Frontera Sur

La última encuesta del Centro de Investigaciones Sociológicas arroja un significativo repunte de la Inmigración entre las preocupaciones que más acucian a los españoles. Este fenómeno social se ha convertido en el sexto asunto más destacado para la opinión pública, a la altura de la inquietud por la educación y por delante de la desacreditada banca. Este avance de los datos correspondientes al mes de febrero, no aclaran si el problema se ve en la presión migratoria o en la necesidad de ampliar la búsqueda de empleo más allá de nuestras fronteras, pero las recientes tensiones en las ciudades autónomas y el auge de la xenofobia en occidente dan a entender que la crisis exacerba el instinto de supervivencia.

Dejando al margen que los nacionalismos pueden suponer un buen caldo de cultivo para la intolerancia, como estamos viendo en Ucrania y en otros focos de confrontación más cercanos, la defensa del territorio y de las culturas autóctonas debería ser capaz de convivir con la solidaridad y cooperación necesarias en una aldea globalizada. Esta reflexión, de difícil factura, debería ayudarnos a tomar conciencia de una realidad, que abordamos con distinto tono en público que en privado. Mientras los políticos hablan de la inmigración desde la perspectiva humanitaria e incluso como salvaguarda de unas pensiones garantizadas, en la calle algunos empiezan a observar con recelo un mestizaje amenazador.  Los favorables pronósticos en intención de voto para el Frente Nacional galo, los llamativos resultados de formaciones con ascendencia nacional socialista y el auge de movimientos xenófobos en todo el viejo continente no se diluyen con grandilocuentes declaraciones desde Bruselas ni se resuelven con reprimendas impropias de la Comisaria de Interior europea.  La solución es muy compleja, más aun cuandolas dificultades financieras que atraviesan las economías de los países avanzados han generado una reacción social adversa al espíritu de solidaridad imperante en tiempos de bonanza y son muchas las voces airadas que acusan al inmigrante de provocar un excesivo gasto social, de cuestionar nuestros valores tradicionales y hasta de poner en peligro el régimen de libertades y de convivencia.

España ha demostrado hasta ahora un talante conciliador, a pesar del enorme peso demográfico que ha supuesto el aluvión de expatriados que han fijado su residencia legal en nuestro territorio, cerca de seis millones, convirtiéndonos en el segundo estado con mayor cifra de extranjeros entre los 28 miembros de la UE. Su pasado migratorio, probablemente también su futuro, reducen sustancialmente las reticencias que otras sociedades están expresando ante los llegados de afuera, pero no puede demorarse más el afrontar, con altura de miras y realismo, el papel que nos reservamos como guardianes de la frontera sur de Europa.
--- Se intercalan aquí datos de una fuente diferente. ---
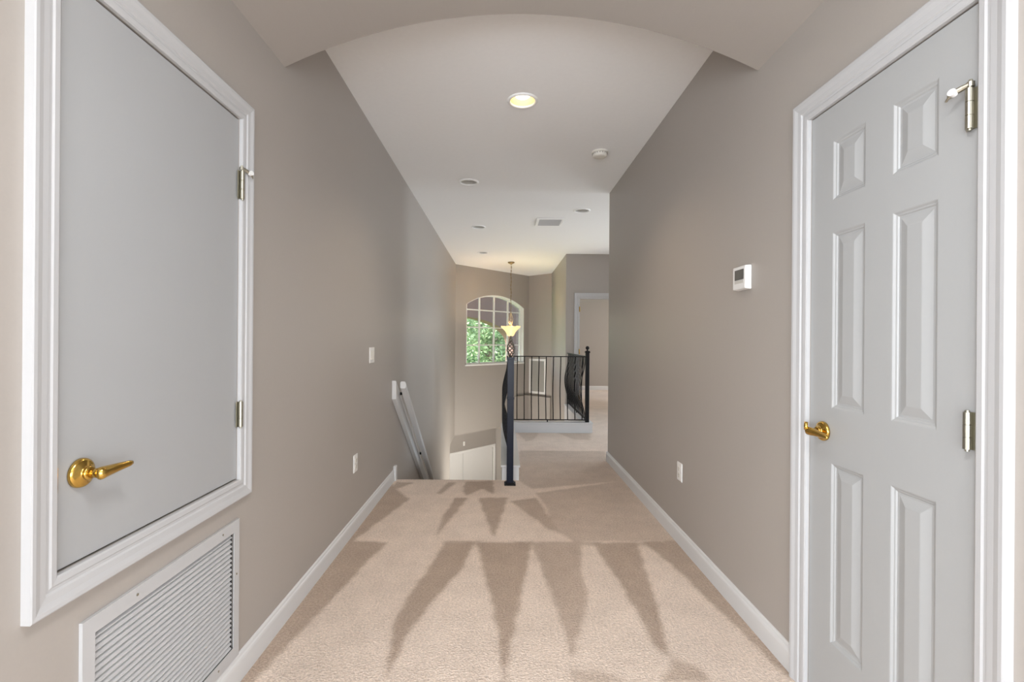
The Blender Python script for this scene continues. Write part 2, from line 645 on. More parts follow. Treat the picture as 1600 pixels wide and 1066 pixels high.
# carpet with vacuum strokes in the pile
NAP = [
    (1, [(-0.96, 1.70), (-0.97, 4.16), (-0.75, 3.77), (-0.71, 3.74), (-0.89, 3.0), (-0.9, 2.94), (-0.69, 2.93), (-0.74, 2.69), (-0.80, 2.24), (-0.85, 1.97), (-0.89, 1.70)]),
    (1, [(-0.34, 2.94), (-0.16, 2.95), (-0.2, 2.63), (-0.33, 2.24), (-0.39, 2.0), (-0.41, 1.77), (-0.42, 1.76), (-0.46, 2.07), (-0.45, 2.3), (-0.39, 2.59)]),
    (1, [(-0.15, 2.94), (0.19, 2.94), (0.1, 2.31), (0.04, 1.93), (0.01, 1.70), (-0.01, 2.03), (-0.06, 2.37)]),
    (.75, [(0.19, 2.94), (0.5, 2.97), (0.44, 2.65), (0.42, 2.31), (0.33, 2.03), (0.28, 1.87), (0.27, 2.08), (0.24, 2.38)]),
    (1, [(0.56, 2.94), (0.84, 2.96), (0.77, 2.49), (0.7, 2.04), (0.66, 1.88), (0.63, 1.94), (0.62, 2.32)]),
    (1, [(0.87, 2.96), (1.1, 2.98), (1.12, 1.70), (1.06, 1.78), (1.03, 2.07), (0.99, 2.32), (0.95, 2.65)]),
    (.7, [(0.67, 1.88), (0.74, 1.84), (0.77, 1.75), (0.58, 1.74), (0.64, 1.81)]),
    (1, [(-0.37, 3.77), (-0.26, 3.77), (-0.35, 3.32), (-0.41, 3.01), (-0.41, 3.31)]),
    (1, [(-0.18, 3.77), (0.05, 3.78), (-0.04, 3.02), (-0.06, 3.08)]),
    (.8, [(0.07, 3.69), (0.27, 3.78), (0.38, 3.11), (0.32, 3.14)]),
    (.6, [(0.28, 3.89), (1.08, 4.26), (1.1, 2.98), (0.46, 2.96), (0.34, 3.14), (0.34, 3.54)]),
    (.9, [(-0.47, 4.17), (-0.39, 4.17), (-0.48, 3.85), (-0.52, 3.87)]),
    (.9, [(-0.32, 4.2), (-0.07, 4.23), (-0.06, 3.86), (-0.16, 4.0), (-0.28, 3.81), (-0.31, 3.9)]),
    (.9, [(-0.92, 4.18), (-0.76, 4.15), (-0.89, 3.95)]),
    (.6, [(0.2, 5.4), (1.14, 5.4), (1.1, 4.26), (0.26, 4.01), (0.15, 4.24)]),
    (.5, [(0.26, 1.81), (0.36, 1.8), (0.47, 1.74), (0.26, 1.70)]),
    (.5, [(0.2, 6.46), (0.5, 6.46), (0.4, 6.0), (0.3, 5.9)]), (.5, [(0.75, 6.46), (1.2, 6.46), (1.1, 6.0), (0.9, 6.05)]),
    (.7, [(-0.35, 2.93), (0.9, 2.95), (0.9, 2.90), (0.3, 2.91), (-0.35, 2.90)]),
]


def inside(x, y, poly):
    c = False
    j = len(poly) - 1
    for i in range(len(poly)):
        xi, yi = poly[i]
        xj, yj = poly[j]
        if (yi > y) != (yj > y) and x < (xj - xi) * (y - yi) / (yj - yi) + xi:
            c = not c
        j = i
    return c


BOUNDS = [(w, p, min(q[0] for q in p), max(q[0] for q in p), min(q[1] for q in p), max(q[1] for q in p)) for w, p in NAP]


def nap(x, y):
    return sum(nap1(x + dx, y + dy) for dx, dy in ((0, 0), (0.012, 0), (-0.012, 0), (0, 0.016), (0, -0.016))) / 5


def nap1(x, y):
    x += 0.010 * mnoise.noise(Vector((x * 12, y * 12, 3)))
    y += 0.014 * mnoise.noise(Vector((x * 12, y * 12, 9)))
    v = 0.0
    for w, p, x0, x1, y0, y1 in BOUNDS:
        if x0 <= x <= x1 and y0 <= y <= y1 and inside(x, y, p):
            v = max(v, w)
    v = 0.08 + 0.95 * v + 0.16 * mnoise.noise(Vector((x * 2.3, y * 1.4, 0))) + 0.10 * mnoise.noise(Vector((x * 22, y * 16, 1)))
    return min(1, max(0, v))


def floor_mesh():
    verts, faces, vals = [], [], []

    def patch(x0, x1, y0, y1, res):
        nx, ny = max(1, round((x1 - x0) / res)), max(1, round((y1 - y0) / res))
        b0 = len(verts)
        for j in range(ny + 1):
            for i in range(nx + 1):
                x, y = x0 + (x1 - x0) * i / nx, y0 + (y1 - y0) * j / ny
                verts.append((x, y, 0.0))
                vals.append(nap(x, y) if res < 0.06 else 0.25 + 0.2 * mnoise.noise(Vector((x * 1.5, y * 1.5, 0))))
        for j in range(ny):
            for i in range(nx):
                a = b0 + j * (nx + 1) + i
                faces.append((a, a + 1, a + nx + 2, a + nx + 1))

    def skirt(pts):
        for (xa, ya), (xb, yb) in zip(pts, pts[1:]):
            b0 = len(verts)
            verts.extend([(xa, ya, 0), (xb, yb, 0), (xb, yb, -0.28), (xa, ya, -0.28)])
            vals.extend([0.3] * 4)
            faces.append((b0, b0 + 1, b0 + 2, b0 + 3))
    patch(-A, B, 1.5, 4.25, 0.014)
    patch(-A, B, -0.3, 1.5, 0.1)
    patch(0.02, B, 4.25, 6.45, 0.02)
    patch(B, 5.2, 4.95, 6.45, 0.04)
    patch(1.2, 5.2, 6.45, 8.41, 0.04)
    patch(1.2, 5.2, 8.41, 12.2, 0.1)
    patch(-3.2, 3.2, -4.6, -0.3, 0.2)
    patch(B, 1.3, DR[0] - 0.3, DR[1] + 0.3, 0.1)
    skirt([(-A, 4.25), (0.02, 4.25)])
    me = bpy.data.meshes.new('floor')
    me.from_pydata(verts, [], faces)
    at = me.attributes.new('nap', 'FLOAT', 'POINT')
    at.data.foreach_set('value', vals)
    me.materials.append(CARPET)
    o = bpy.data.objects.new('floor', me)
    COL.objects.link(o)
    tag(o, 'beige carpeted floor with dark vacuum strokes in its pile', 'floor', None, 'structure')


floor_mesh()
# rounded carpet nosing at the top of the stairs, and the flight below
bm = B_()
for i in range(18):
    y = 4.25 + i * 0.25
    z = -(i + 1) * 0.1835
    add_box(bm, (-A, y, z - 0.2), (0.0, y + 0.27, z))
tag(obj('floor_stairs', bm, CARPET), 'carpeted stair flight going down from the hall', 'stairs', None, 'structure')

# baseboards
baseboard('baseboard_left', FL, -0.3, 4.2, 'white baseboard along the left hall wall')
tag(box('trim_1', (-A, 4.195, -0.03), (-A + 0.024, 4.25, 0.128), BASEW, bevel=0.004), 'small white block ending the left baseboard at the stairs', 'trim block', None, 'structure')
baseboard('baseboard_right', FR, DR[1] + 0.067, 4.963, 'white baseboard along the right hall wall to its corner')
baseboard('baseboard_right_near', FR, -0.3, DR[0] - 0.067, 'white baseboard in front of the closet door')
baseboard('baseboard_corner', lambda s, t, n: (s, 4.95 + n, t), 1.081, 5.2, 'white baseboard on the loft side of the corner')
baseboard('baseboard_far', FY(8.41), 1.24, DF[0] - 0.07, 'white baseboard left of the far doorway')
baseboard('baseboard_far_right', FY(8.41), DF[1] + 0.07, 5.2, 'white baseboard right of the far doorway')
baseboard('baseboard_bedroom', FY(12.2), 1.2, 5.2, 'white baseboard in the room beyond the doorway')


# ------------------------------------------------------------------ hardware builders
def hinge(parent, f, s, z0, z1, leaf_dir, stop=False, mat=NICKEL):
    """butt hinge with knuckle standing proud of the wall; leaf_dir +1/-1 along s toward the slab"""
    zc = (z0 + z1) / 2
    bm = B_()
    hgt = z1 - z0
    for i in range(3):
        a, b = z0 + hgt * i / 3 + 0.0006, z0 + hgt * (i + 1) / 3 - 0.0006
        add_tube(bm, [f(s, a, 0.012), f(s, b, 0.012)], 0.0078, 14)
    add_tube(bm, [f(s, z0 - 0.004, 0.012), f(s, z1 + 0.004, 0.012)], 0.0045, 10)
    add_box(bm, (s, z0, 0.0025), (s + leaf_dir * 0.016, z1, 0.0045), f)
    add_box(bm, (s, z0, 0.0025), (s - leaf_dir * 0.017, z1, 0.0045), f)
    h = obj('hinge', bm, mat, parent)
    if stop:
        bm = B_()
        add_tube(bm, [f(s, z1 + 0.003, 0.010), f(s, z1 + 0.014, 0.010)], 0.008, 12)
        add_tube(bm, [f(s, z1 + 0.014, 0.010), f(s, z1 + 0.020, 0.010)], 0.004, 8)
        d = -leaf_dir if stop == 2 else leaf_dir
        p = [f(s, z1 + 0.008, 0.012), f(s + d * 0.010, z1 + 0.006, 0.018), f(s + d * 0.022, z1 + 0.001, 0.026), f(s + d * 0.034, z1 - 0.006, 0.030)]
        add_tube(bm, p, [0.006, 0.0065, 0.007, 0.005], 10)
        add_tube(bm, [f(s + d * 0.034, z1 - 0.006, 0.030), f(s + d * 0.042, z1 - 0.011, 0.028)], 0.0028, 8)
        obj('door_stop', bm, mat, h)
        bm = B_()
        add_tube(bm, [f(s + d * 0.024, z1 - 0.001, 0.025), f(s + d * 0.020, z1 + 0.001, 0.036)], 0.0085, 14)
        obj('bumper', bm, PLASTIC, h)
    return h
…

Es imprescindible atender las necesidades de los millones de exiliados que huyen de la hambruna o la guerra y mejorar las condiciones de vida donde sólo hay miseria, pero también afrontar la regulación migratoria ordenada, aunque nos exija adoptar medidas susceptibles de manipulación demagógica.

La inmigración supera el debate local y debe abordarse con crudeza desde las instituciones supranacionales como un asunto que trasciende al ámbito partidista y, sin hipocresía, por cada uno de nosotros.  No podemos abrir la puerta, aunque nos entren por las ventanas, pero tampoco cegarnos a que sólo la fortuna hizo que naciéramos en los países a donde van y no en los lugares de donde vienen. Todas las monedas tienen cruz y la de la migración humana no tiene cara, sin embargo cuesta ignorar que son muchos los rostros que piden misericordia porque aún tienen en esta parte del mundo su única esperanza.